## What is being asked
Leaving the pictures aside, transcribe every line below exactly.
=== Data segment ===
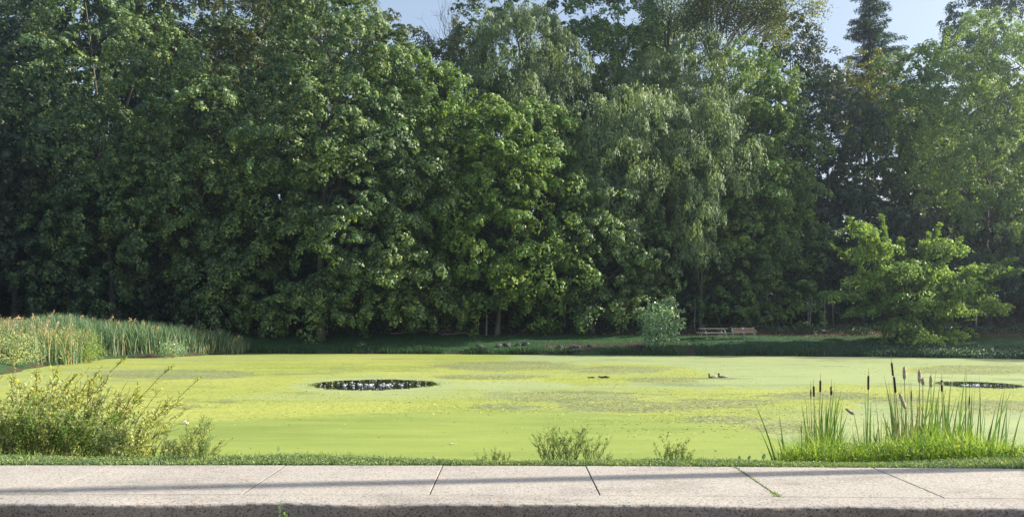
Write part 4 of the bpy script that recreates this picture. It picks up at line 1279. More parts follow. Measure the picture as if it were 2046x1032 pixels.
# ------------------------------------------------------------------ far bank: grass, weeds, rocks, logs, brush
def blades(pos, h, w, lean, droop=0.25, seg=2):
    """two-segment grass blades (quad + tri folded into quads)"""
    n = len(pos)
    a = rng.uniform(0, 6.28, n)
    side = np.stack([np.cos(a), np.sin(a), np.zeros(n)], -1)
    fw = np.stack([-np.sin(a), np.cos(a), np.zeros(n)], -1)
    h = np.broadcast_to(h, (n,))[:, None]; w = np.broadcast_to(w, (n,))[:, None]
    ld = np.broadcast_to(lean, (n, 3))
    fwd = fw * rng.uniform(.1, 1, n)[:, None] * droop
    m = pos + (np.array([0, 0, .55]) + ld * .35 + fwd * .3) * h
    t = pos + (np.array([0, 0, 1.0]) + ld + fwd * 1.2) * h
    V = np.stack([pos - side * w / 2, pos + side * w / 2, m + side * w * .42, m - side * w * .42, t + side * w * .06, t - side * w * .06], 1).reshape(-1, 3)
    k = np.arange(n)[:, None] * 6
    F = np.concatenate([k + [0, 1, 2, 3], k + [3, 2, 4, 5]], 1).reshape(-1, 4)
    return V, F


def shore_pts(n, smin, smax, x0, x1, y0=30, y1=75, pw=1.0):
    out = []
    tot = 0
    while tot < n:
        X = rng.uniform(x0, x1, n * 3); Y = rng.uniform(y0, y1, n * 3)
        s = pond_sd(X, Y)
        k = (s > smin) & (s < smax) & (rng.random(len(X)) < ((smax - s) / (smax - smin)) ** pw)
        q = np.stack([X[k], Y[k], tz(X[k], Y[k])], -1)
        out.append(q); tot += len(q)
    return np.concatenate(out)[:n]


p = shore_pts(22000, 0.4, 7.6, -22, 42, 49, 70, 0.3)
V1 = blades(p, rng.uniform(.03, .09, len(p)), .03, (0, 0, 0), .5)
tag(obj_me("grass", mesh_np("grass", *V1, M['lawn'])), "short shaded grass on the far bank below the trees", "grass", kind='stuff')
p = shore_pts(9000, -0.05, 0.75, -21, 42, 49, 60, 0.5)
keep = (np.sin(p[:, 0] * 1.9) + np.sin(p[:, 0] * .7 + 1) + rng.normal(0, .7, len(p))) > -0.5
p = p[keep]
V1 = blades(p, rng.uniform(.15, .5, len(p)), .04, (0, 0, 0), .7)
tag(obj_me("bank_weeds", mesh_np("bank_weeds", *V1, M['lawn'])), "fringe of rough weeds where the far bank meets the duckweed", "weeds", kind='stuff')
# leafy low cover on the right bank and under the waterside tree
p = shore_pts(9000, 0.0, 2.6, 13, 42, 47, 58, 0.8)
p[:, 2] += rng.uniform(0, .28, len(p))
V1 = leaves(p, rng.normal(0, 1, (len(p), 3)), rng.normal(0, .5, (len(p), 3)) + [0, -.4, 1], rng.uniform(.07, .15, len(p)), rng.uniform(.05, .1, len(p)))
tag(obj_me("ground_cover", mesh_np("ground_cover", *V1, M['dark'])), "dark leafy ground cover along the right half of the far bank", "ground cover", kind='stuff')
p = shore_pts(2600, 0.0, 0.9, 28, 42, 47, 54, 0.8)
p[:, 2] += rng.uniform(0, .34, len(p))
V1 = leaves(p, rng.normal(0, 1, (len(p), 3)), rng.normal(0, .5, (len(p), 3)) + [0, -.4, 1], rng.uniform(.08, .16, len(p)), rng.uniform(.05, .1, len(p)))
tag(obj_me("pale_weeds", mesh_np("pale_weeds", *V1, M['vine'])), "pale sunlit weeds at the waterline by the right edge", "weeds", kind='stuff')
# leaf litter on the woodland floor
p = shore_pts(16000, 6.8, 22, -45, 45, 56, 85, 0.6)
V1 = leaves(p + [0, 0, .03], rng.normal(0, 1, (len(p), 3)) * [1, 1, .3], rng.normal(0, .3, (len(p), 3)) + [0, 0, 1], rng.uniform(.1, .2, len(p)), rng.uniform(.06, .14, len(p)))
tag(obj_me("leaf_litter", mesh_np("leaf_litter", *V1, M['brown_leaf'])), "brown leaf litter on the sloping woodland floor", "leaf litter", kind='stuff')
# low dark understory plants
p = shore_pts(900, 7.8, 18, -45, 45, 58, 85, 0.5)
idx = np.repeat(np.arange(len(p)), 34)
q = p[idx] + rng.normal(0, .32, (len(idx), 3)) * [1, 1, .6]; q[:, 2] = np.maximum(q[:, 2], p[idx][:, 2]) + .1
V1 = leaves(q, rng.normal(0, 1, q.shape), rng.normal(0, .5, q.shape) + [0, 0, 1], rng.uniform(.12, .24, len(q)), rng.uniform(.08, .16, len(q)))
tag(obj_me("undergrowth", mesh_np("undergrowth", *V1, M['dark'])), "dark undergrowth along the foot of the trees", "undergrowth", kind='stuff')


def brush():
    ps = []
    for i in range(420):
        if i < 160:
            x = random.gauss(850, 60)
        else:
            x = random.uniform(380, 2046)
        D = random.uniform(62.5, 69)
        X = (x - 1023) / K * D
        s = np.array([X, D, tz1(X, D) + random.uniform(0, .3)])
        d = np.array([random.uniform(-1, 1), random.uniform(-.4, .4), random.uniform(0.0, .9)])
        e = s + d * random.uniform(.5, 1.7)
        ps.append((bez(s, (s + e) / 2 + [0, 0, random.uniform(0, .3)], e, 4), np.linspace(.02, .006, 4)))
    V, F = tubes(ps, 4)
    tag(obj_me("brushwood", mesh_np("brushwood", V, F, M['pale_bark'])), "tangle of dead twigs lying under the canopy", "brushwood", kind='stuff')


brush()


def rock(x, y, D, w, h, label, seed):
    r = np.random.default_rng(seed)
    bm = bmesh.new()
    bmesh.ops.create_icosphere(bm, subdivisions=3, radius=1)
    k = [norm(r.normal(0, 1, 3)) for _ in range(9)]; c = r.uniform(.55, .9, 9)
    for v in bm.verts:
        p = np.array(v.co)
        for kk, cc in zip(k, c):
            d = p @ kk
            if d > cc: p = p - kk * (d - cc) * .9
        p += r.normal(0, .012, 3)
        v.co = Vector((p[0] * w / 2, p[1] * w / 2 * .7, p[2] * h * .62 + h * .32))
    o = obj_bm("rock", bm, M['rock'])
    X = (x - 1023) / K * D
    o.location = (X, D, tz1(X, D) - .03)
    o.rotation_euler = (0, 0, r.uniform(-.4, .4))
    return tag(o, label, "rock", "rocks on the far bank")


rock(958, 697, 56.9, .85, .42, "leftmost grey rock on the far bank, set apart from the row", 1)
rock(996, 695, 57.2, .6, .32, "flat grey rock at the left end of the row on the far bank", 2)
rock(1013, 694, 57.4, .75, .36, "largest rounded rock in the row on the far bank", 3)
rock(1035, 692, 57.5, .45, .24, "small rock between the larger ones in the far bank row", 4)
rock(1050, 692, 57.6, .7, .30, "broad low rock at the right end of the row on the far bank", 5)
rock(1119, 696, 56.6, .45, .28, "small lone rock right of the row, near the pale plank", 6)
rock(1148, 697, 56.4, .9, .30, "wide dark slab of rock just above the pale plank", 7)
rock(1179, 695, 56.6, .5, .25, "dark rock to the right of the wide slab, on the far bank", 8)
rock(622, 690, 59.5, .55, .22, "dim low stone alone on the grass right of the reeds", 9)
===
## Correct result
Write part 4 of the bpy script that recreates this picture. It picks up at line 1279. More parts follow. Measure the picture as if it were 2046x1032 pixels.
# ------------------------------------------------------------------ far bank: grass, weeds, rocks, logs, brush
def blades(pos, h, w, lean, droop=0.25, seg=2):
    """two-segment grass blades (quad + tri folded into quads)"""
    n = len(pos)
    a = rng.uniform(0, 6.28, n)
    side = np.stack([np.cos(a), np.sin(a), np.zeros(n)], -1)
    fw = np.stack([-np.sin(a), np.cos(a), np.zeros(n)], -1)
    h = np.broadcast_to(h, (n,))[:, None]; w = np.broadcast_to(w, (n,))[:, None]
    ld = np.broadcast_to(lean, (n, 3))
    fwd = fw * rng.uniform(.1, 1, n)[:, None] * droop
    m = pos + (np.array([0, 0, .55]) + ld * .35 + fwd * .3) * h
    t = pos + (np.array([0, 0, 1.0]) + ld + fwd * 1.2) * h
    V = np.stack([pos - side * w / 2, pos + side * w / 2, m + side * w * .42, m - side * w * .42, t + side * w * .06, t - side * w * .06], 1).reshape(-1, 3)
    k = np.arange(n)[:, None] * 6
    F = np.concatenate([k + [0, 1, 2, 3], k + [3, 2, 4, 5]], 1).reshape(-1, 4)
    return V, F


def shore_pts(n, smin, smax, x0, x1, y0=30, y1=75, pw=1.0):
    out = []
    tot = 0
    while tot < n:
        X = rng.uniform(x0, x1, n * 3); Y = rng.uniform(y0, y1, n * 3)
        s = pond_sd(X, Y)
        k = (s > smin) & (s < smax) & (rng.random(len(X)) < ((smax - s) / (smax - smin)) ** pw)
        q = np.stack([X[k], Y[k], tz(X[k], Y[k])], -1)
        out.append(q); tot += len(q)
    return np.concatenate(out)[:n]


p = shore_pts(22000, 0.4, 7.6, -22, 42, 49, 70, 0.3)
V1 = blades(p, rng.uniform(.03, .09, len(p)), .03, (0, 0, 0), .5)
tag(obj_me("grass", mesh_np("grass", *V1, M['lawn'])), "short shaded grass on the far bank below the trees", "grass", kind='stuff')
p = shore_pts(9000, -0.05, 0.75, -21, 42, 49, 60, 0.5)
keep = (np.sin(p[:, 0] * 1.9) + np.sin(p[:, 0] * .7 + 1) + rng.normal(0, .7, len(p))) > -0.5
p = p[keep]
V1 = blades(p, rng.uniform(.15, .5, len(p)), .04, (0, 0, 0), .7)
tag(obj_me("bank_weeds", mesh_np("bank_weeds", *V1, M['lawn'])), "fringe of rough weeds where the far bank meets the duckweed", "weeds", kind='stuff')
# leafy low cover on the right bank and under the waterside tree
p = shore_pts(9000, 0.0, 2.6, 13, 42, 47, 58, 0.8)
p[:, 2] += rng.uniform(0, .28, len(p))
V1 = leaves(p, rng.normal(0, 1, (len(p), 3)), rng.normal(0, .5, (len(p), 3)) + [0, -.4, 1], rng.uniform(.07, .15, len(p)), rng.uniform(.05, .1, len(p)))
tag(obj_me("ground_cover", mesh_np("ground_cover", *V1, M['dark'])), "dark leafy ground cover along the right half of the far bank", "ground cover", kind='stuff')
p = shore_pts(2600, 0.0, 0.9, 28, 42, 47, 54, 0.8)
p[:, 2] += rng.uniform(0, .34, len(p))
V1 = leaves(p, rng.normal(0, 1, (len(p), 3)), rng.normal(0, .5, (len(p), 3)) + [0, -.4, 1], rng.uniform(.08, .16, len(p)), rng.uniform(.05, .1, len(p)))
tag(obj_me("pale_weeds", mesh_np("pale_weeds", *V1, M['vine'])), "pale sunlit weeds at the waterline by the right edge", "weeds", kind='stuff')
# leaf litter on the woodland floor
p = shore_pts(16000, 6.8, 22, -45, 45, 56, 85, 0.6)
V1 = leaves(p + [0, 0, .03], rng.normal(0, 1, (len(p), 3)) * [1, 1, .3], rng.normal(0, .3, (len(p), 3)) + [0, 0, 1], rng.uniform(.1, .2, len(p)), rng.uniform(.06, .14, len(p)))
tag(obj_me("leaf_litter", mesh_np("leaf_litter", *V1, M['brown_leaf'])), "brown leaf litter on the sloping woodland floor", "leaf litter", kind='stuff')
# low dark understory plants
p = shore_pts(900, 7.8, 18, -45, 45, 58, 85, 0.5)
idx = np.repeat(np.arange(len(p)), 34)
q = p[idx] + rng.normal(0, .32, (len(idx), 3)) * [1, 1, .6]; q[:, 2] = np.maximum(q[:, 2], p[idx][:, 2]) + .1
V1 = leaves(q, rng.normal(0, 1, q.shape), rng.normal(0, .5, q.shape) + [0, 0, 1], rng.uniform(.12, .24, len(q)), rng.uniform(.08, .16, len(q)))
tag(obj_me("undergrowth", mesh_np("undergrowth", *V1, M['dark'])), "dark undergrowth along the foot of the trees", "undergrowth", kind='stuff')


def brush():
    ps = []
    for i in range(420):
        if i < 160:
            x = random.gauss(850, 60)
        else:
            x = random.uniform(380, 2046)
        D = random.uniform(62.5, 69)
        X = (x - 1023) / K * D
        s = np.array([X, D, tz1(X, D) + random.uniform(0, .3)])
        d = np.array([random.uniform(-1, 1), random.uniform(-.4, .4), random.uniform(0.0, .9)])
        e = s + d * random.uniform(.5, 1.7)
        ps.append((bez(s, (s + e) / 2 + [0, 0, random.uniform(0, .3)], e, 4), np.linspace(.02, .006, 4)))
    V, F = tubes(ps, 4)
    tag(obj_me("brushwood", mesh_np("brushwood", V, F, M['pale_bark'])), "tangle of dead twigs lying under the canopy", "brushwood", kind='stuff')


brush()


def rock(x, y, D, w, h, label, seed):
    r = np.random.default_rng(seed)
    bm = bmesh.new()
    bmesh.ops.create_icosphere(bm, subdivisions=3, radius=1)
    k = [norm(r.normal(0, 1, 3)) for _ in range(9)]; c = r.uniform(.55, .9, 9)
    for v in bm.verts:
        p = np.array(v.co)
        for kk, cc in zip(k, c):
            d = p @ kk
            if d > cc: p = p - kk * (d - cc) * .9
        p += r.normal(0, .012, 3)
        v.co = Vector((p[0] * w / 2, p[1] * w / 2 * .7, p[2] * h * .62 + h * .32))
    o = obj_bm("rock", bm, M['rock'])
    X = (x - 1023) / K * D
    o.location = (X, D, tz1(X, D) - .03)
    o.rotation_euler = (0, 0, r.uniform(-.4, .4))
    return tag(o, label, "rock", "rocks on the far bank")


rock(958, 697, 56.9, .85, .42, "leftmost grey rock on the far bank, set apart from the row", 1)
rock(996, 695, 57.2, .6, .32, "flat grey rock at the left end of the row on the far bank", 2)
rock(1013, 694, 57.4, .75, .36, "largest rounded rock in the row on the far bank", 3)
rock(1035, 692, 57.5, .45, .24, "small rock between the larger ones in the far bank row", 4)
rock(1050, 692, 57.6, .7, .30, "broad low rock at the right end of the row on the far bank", 5)
rock(1119, 696, 56.6, .45, .28, "small lone rock right of the row, near the pale plank", 6)
rock(1148, 697, 56.4, .9, .30, "wide dark slab of rock just above the pale plank", 7)
rock(1179, 695, 56.6, .5, .25, "dark rock to the right of the wide slab, on the far bank", 8)
rock(622, 690, 59.5, .55, .22, "dim low stone alone on the grass right of the reeds", 9)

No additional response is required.